**** DATA SECTION ****

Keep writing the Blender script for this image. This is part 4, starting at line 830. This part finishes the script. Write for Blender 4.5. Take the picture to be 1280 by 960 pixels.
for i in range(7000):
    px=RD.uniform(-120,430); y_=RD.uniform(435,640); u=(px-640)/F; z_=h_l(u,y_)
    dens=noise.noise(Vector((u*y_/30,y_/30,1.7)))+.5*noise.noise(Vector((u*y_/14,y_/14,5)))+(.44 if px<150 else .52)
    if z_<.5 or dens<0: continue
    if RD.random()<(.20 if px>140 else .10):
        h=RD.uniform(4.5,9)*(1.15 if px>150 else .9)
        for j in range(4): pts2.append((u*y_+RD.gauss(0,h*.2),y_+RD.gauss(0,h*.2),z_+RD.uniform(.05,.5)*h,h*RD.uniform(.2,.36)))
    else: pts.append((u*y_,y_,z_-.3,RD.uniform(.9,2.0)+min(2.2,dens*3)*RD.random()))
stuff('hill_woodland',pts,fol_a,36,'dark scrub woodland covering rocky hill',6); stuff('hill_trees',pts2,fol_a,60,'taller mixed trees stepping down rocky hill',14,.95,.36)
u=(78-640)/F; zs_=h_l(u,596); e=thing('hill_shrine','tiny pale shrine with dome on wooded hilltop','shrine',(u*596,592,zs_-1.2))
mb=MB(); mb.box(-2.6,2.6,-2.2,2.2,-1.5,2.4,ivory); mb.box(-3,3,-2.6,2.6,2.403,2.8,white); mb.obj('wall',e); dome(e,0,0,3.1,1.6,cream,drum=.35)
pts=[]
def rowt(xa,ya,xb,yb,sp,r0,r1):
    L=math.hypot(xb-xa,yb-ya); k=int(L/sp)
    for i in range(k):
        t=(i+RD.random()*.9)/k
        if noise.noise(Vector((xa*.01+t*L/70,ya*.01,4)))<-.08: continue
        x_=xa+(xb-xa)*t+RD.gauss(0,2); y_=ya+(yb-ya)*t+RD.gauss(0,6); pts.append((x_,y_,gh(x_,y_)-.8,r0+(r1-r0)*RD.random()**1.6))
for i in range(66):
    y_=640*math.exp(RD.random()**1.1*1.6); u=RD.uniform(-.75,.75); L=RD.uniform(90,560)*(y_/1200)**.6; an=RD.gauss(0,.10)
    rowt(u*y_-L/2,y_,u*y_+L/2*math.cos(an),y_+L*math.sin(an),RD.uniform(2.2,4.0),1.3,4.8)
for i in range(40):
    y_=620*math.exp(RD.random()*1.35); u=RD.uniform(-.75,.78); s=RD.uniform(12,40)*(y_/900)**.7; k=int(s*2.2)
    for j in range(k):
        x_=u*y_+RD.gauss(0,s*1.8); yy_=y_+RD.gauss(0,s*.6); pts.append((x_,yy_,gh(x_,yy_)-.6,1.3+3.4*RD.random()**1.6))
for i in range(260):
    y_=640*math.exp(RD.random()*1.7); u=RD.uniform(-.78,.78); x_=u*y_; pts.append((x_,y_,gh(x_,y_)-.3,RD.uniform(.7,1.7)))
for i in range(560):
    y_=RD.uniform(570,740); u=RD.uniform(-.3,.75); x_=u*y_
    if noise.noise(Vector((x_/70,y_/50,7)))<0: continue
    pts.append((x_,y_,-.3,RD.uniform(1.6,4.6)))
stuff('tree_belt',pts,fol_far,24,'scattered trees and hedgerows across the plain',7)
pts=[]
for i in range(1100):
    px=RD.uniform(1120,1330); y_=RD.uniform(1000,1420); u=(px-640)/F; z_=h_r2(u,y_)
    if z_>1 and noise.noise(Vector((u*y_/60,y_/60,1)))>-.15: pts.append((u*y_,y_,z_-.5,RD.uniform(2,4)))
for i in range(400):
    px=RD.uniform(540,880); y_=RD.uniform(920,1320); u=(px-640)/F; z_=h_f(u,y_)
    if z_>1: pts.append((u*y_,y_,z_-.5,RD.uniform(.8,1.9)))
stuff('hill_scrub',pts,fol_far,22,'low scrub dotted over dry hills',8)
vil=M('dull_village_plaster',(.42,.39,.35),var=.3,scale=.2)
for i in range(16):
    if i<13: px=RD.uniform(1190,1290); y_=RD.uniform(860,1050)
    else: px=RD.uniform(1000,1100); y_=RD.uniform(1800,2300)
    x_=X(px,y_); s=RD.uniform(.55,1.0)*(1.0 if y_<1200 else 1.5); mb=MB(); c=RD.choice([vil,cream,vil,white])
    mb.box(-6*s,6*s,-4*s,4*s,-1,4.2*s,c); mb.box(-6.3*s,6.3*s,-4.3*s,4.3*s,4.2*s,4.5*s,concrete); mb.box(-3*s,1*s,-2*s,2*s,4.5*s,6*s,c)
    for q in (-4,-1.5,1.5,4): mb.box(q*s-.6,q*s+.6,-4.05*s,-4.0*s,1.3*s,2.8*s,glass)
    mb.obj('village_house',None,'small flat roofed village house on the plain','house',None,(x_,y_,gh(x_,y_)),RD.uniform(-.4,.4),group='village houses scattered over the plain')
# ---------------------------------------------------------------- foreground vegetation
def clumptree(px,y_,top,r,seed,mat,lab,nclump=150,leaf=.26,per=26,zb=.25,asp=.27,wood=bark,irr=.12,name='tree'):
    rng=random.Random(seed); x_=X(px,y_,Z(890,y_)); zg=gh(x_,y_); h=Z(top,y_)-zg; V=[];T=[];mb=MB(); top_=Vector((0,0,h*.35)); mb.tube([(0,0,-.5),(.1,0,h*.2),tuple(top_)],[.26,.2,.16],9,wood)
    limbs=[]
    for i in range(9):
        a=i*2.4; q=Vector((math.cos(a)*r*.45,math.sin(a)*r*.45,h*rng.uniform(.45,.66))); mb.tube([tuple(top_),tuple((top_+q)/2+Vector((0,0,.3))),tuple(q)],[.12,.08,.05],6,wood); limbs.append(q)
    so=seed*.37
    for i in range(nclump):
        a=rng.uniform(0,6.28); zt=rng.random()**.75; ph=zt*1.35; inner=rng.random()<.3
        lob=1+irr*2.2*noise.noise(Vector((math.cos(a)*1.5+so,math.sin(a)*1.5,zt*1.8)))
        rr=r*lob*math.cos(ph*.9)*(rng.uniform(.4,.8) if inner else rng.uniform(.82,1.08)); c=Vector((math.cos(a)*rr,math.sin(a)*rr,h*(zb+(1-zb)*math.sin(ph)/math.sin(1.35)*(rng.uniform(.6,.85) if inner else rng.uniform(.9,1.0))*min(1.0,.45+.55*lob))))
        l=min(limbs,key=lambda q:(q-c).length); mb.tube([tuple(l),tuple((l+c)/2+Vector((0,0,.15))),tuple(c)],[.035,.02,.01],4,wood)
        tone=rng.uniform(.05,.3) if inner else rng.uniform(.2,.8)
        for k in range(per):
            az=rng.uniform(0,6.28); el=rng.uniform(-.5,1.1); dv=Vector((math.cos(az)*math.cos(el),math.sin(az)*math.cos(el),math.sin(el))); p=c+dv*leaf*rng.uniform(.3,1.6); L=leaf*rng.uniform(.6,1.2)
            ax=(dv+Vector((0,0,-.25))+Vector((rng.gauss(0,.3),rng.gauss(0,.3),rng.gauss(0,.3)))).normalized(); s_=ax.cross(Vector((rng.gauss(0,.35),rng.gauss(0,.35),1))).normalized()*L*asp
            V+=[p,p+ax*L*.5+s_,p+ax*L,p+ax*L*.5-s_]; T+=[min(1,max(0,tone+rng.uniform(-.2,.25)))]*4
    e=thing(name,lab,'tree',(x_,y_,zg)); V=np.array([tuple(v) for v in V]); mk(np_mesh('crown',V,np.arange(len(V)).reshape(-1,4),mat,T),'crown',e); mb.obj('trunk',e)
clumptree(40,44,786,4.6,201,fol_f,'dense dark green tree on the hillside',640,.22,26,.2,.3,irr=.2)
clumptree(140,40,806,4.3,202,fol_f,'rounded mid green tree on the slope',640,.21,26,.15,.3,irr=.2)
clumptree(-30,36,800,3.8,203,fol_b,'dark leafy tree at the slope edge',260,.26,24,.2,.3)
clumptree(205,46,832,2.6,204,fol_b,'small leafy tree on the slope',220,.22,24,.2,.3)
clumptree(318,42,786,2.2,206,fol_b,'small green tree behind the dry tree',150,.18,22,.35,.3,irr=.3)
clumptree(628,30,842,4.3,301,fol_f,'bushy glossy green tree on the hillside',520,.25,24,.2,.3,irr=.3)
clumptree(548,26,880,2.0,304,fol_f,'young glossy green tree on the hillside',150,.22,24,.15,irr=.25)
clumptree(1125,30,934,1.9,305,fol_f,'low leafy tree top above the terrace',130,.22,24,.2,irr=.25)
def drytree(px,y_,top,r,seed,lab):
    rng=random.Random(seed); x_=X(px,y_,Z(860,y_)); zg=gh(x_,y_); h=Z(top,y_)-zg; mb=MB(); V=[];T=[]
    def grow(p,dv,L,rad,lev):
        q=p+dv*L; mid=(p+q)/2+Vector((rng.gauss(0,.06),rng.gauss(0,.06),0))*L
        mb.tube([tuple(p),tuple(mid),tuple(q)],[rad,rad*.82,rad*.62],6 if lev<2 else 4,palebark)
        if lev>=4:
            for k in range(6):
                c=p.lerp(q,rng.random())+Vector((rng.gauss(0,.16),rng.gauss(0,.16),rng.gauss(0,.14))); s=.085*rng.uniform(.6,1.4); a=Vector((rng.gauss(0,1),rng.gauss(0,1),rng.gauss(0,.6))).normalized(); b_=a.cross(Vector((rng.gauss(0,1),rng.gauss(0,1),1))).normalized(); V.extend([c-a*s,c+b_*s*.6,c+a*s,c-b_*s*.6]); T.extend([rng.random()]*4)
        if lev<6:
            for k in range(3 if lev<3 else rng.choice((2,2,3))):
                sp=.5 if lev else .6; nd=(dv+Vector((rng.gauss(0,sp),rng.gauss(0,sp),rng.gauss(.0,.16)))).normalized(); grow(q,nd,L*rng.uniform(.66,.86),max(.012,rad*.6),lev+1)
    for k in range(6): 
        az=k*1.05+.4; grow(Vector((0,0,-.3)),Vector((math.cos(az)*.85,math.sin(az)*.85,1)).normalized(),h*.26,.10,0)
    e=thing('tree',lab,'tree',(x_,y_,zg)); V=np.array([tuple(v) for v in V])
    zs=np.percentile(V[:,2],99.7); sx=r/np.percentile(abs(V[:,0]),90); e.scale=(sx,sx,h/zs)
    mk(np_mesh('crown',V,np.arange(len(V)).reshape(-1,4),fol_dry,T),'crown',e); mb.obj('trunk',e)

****

• [PROBLEM DESCRIPTION]
Search the data for "else". Copy every line that has it.

• [TASK RESULT]
    dens=noise.noise(Vector((u*y_/30,y_/30,1.7)))+.5*noise.noise(Vector((u*y_/14,y_/14,5)))+(.44 if px<150 else .52)
    if RD.random()<(.20 if px>140 else .10):
        h=RD.uniform(4.5,9)*(1.15 if px>150 else .9)
    else: pts.append((u*y_,y_,z_-.3,RD.uniform(.9,2.0)+min(2.2,dens*3)*RD.random()))
    else: px=RD.uniform(1000,1100); y_=RD.uniform(1800,2300)
    x_=X(px,y_); s=RD.uniform(.55,1.0)*(1.0 if y_<1200 else 1.5); mb=MB(); c=RD.choice([vil,cream,vil,white])
        rr=r*lob*math.cos(ph*.9)*(rng.uniform(.4,.8) if inner else rng.uniform(.82,1.08)); c=Vector((math.cos(a)*rr,math.sin(a)*rr,h*(zb+(1-zb)*math.sin(ph)/math.sin(1.35)*(rng.uniform(.6,.85) if inner else rng.uniform(.9,1.0))*min(1.0,.45+.55*lob))))
        tone=rng.uniform(.05,.3) if inner else rng.uniform(.2,.8)
        mb.tube([tuple(p),tuple(mid),tuple(q)],[rad,rad*.82,rad*.62],6 if lev<2 else 4,palebark)
            for k in range(3 if lev<3 else rng.choice((2,2,3))):
                sp=.5 if lev else .6; nd=(dv+Vector((rng.gauss(0,sp),rng.gauss(0,sp),rng.gauss(.0,.16)))).normalized(); grow(q,nd,L*rng.uniform(.66,.86),max(.012,rad*.6),lev+1)